Closed dotasek closed 5 years ago
I'm not sure if part of the plan is to produce R code to interact with a Swagger API. There is an effort to produce a codegen for R; it is relatively new.
https://github.com/swagger-api/swagger-codegen/issues/6520
Testing it would be useful, I think thus far it has been largely applied to the simple Swagger Pet example.
@cannin We have experimented a little with auto-generated code from CyREST's Swagger, but didn't get beyond just trying it out. Perhaps trying it with a smaller App would be a more manageable experiment.
@bdemchak made a suggestion in another context that I think could remove some complexity from my earlier suggestions:
Would the problem be best solved by a link on the App Store app page to the libraries supplied by the app writer? These should also be available and discoverable in the public repositories R/Python ... but having them discovered via the App Store would be good, too. I don't think we want to reinvent repository/discovery services already known to communities, but we do mean to reduce friction. This isn't a proposal ... it's philosophy that could be ambient in a proposal discussion.

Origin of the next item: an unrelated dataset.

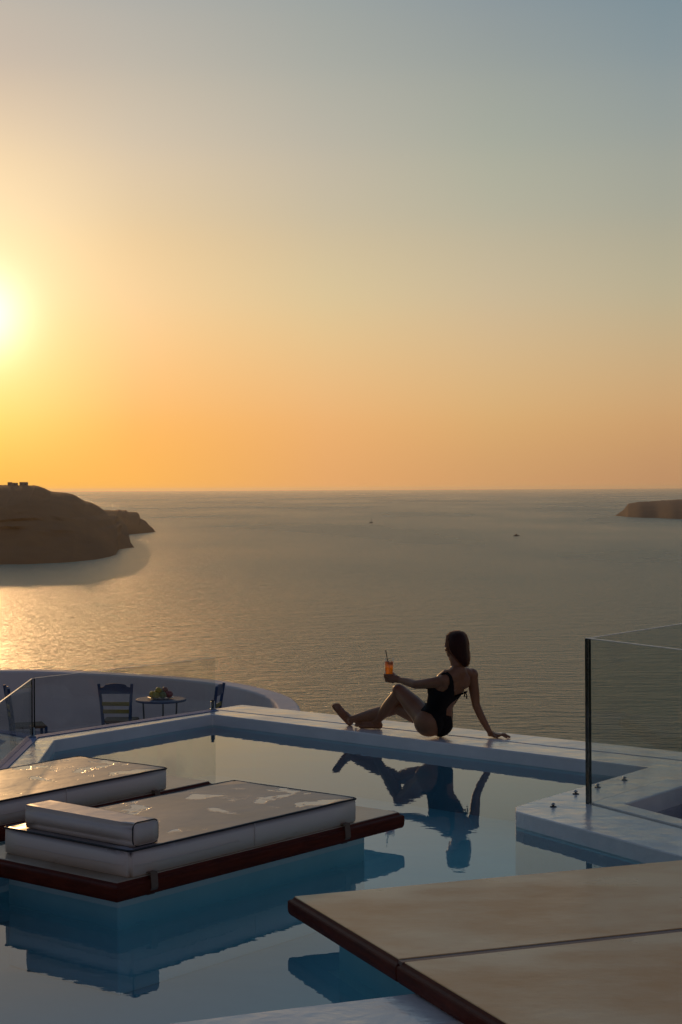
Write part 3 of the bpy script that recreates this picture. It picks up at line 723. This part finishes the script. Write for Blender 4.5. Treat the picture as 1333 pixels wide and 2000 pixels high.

It would make lots of scripters' lives easier if each Cytoscape app with automation came with its own functions in R and/or python.
There are two approaches I think would work, with a few notes.
Make each library a resource in the app, and provide it as an endpoint. For example, the R library for Diffusion would be loadable from
http://localhost:1234/diffusion/v1/r
. We do this in CyREST to serve the SwaggerUI, so it should be able to be done similarly for R/Python files. This has the advantage of not requiring an internet connection to load the library. The disadvantage is that URL based loading is possible but discouraged in a lot of internet discussions due to security concerns (which I think can be bypassed by saying, it's on localhost... who can you trust, if not localhost?)As with our R demos, we can load directly from GitHub. This would ensure constant delivery, and is supported by both R and Python communities. The disadvantage is that more vigilance would have to be paid to ensure that no breaking changes are introduced if the github code changes while old copies of the App are still in use.
Possibly linked to both of these could be CyREST resources that keep track of the apps installed, and their libraries if they are available. Combined with functions in R and python, scripters could query for what apps are available, and install/load their libraries on the fly.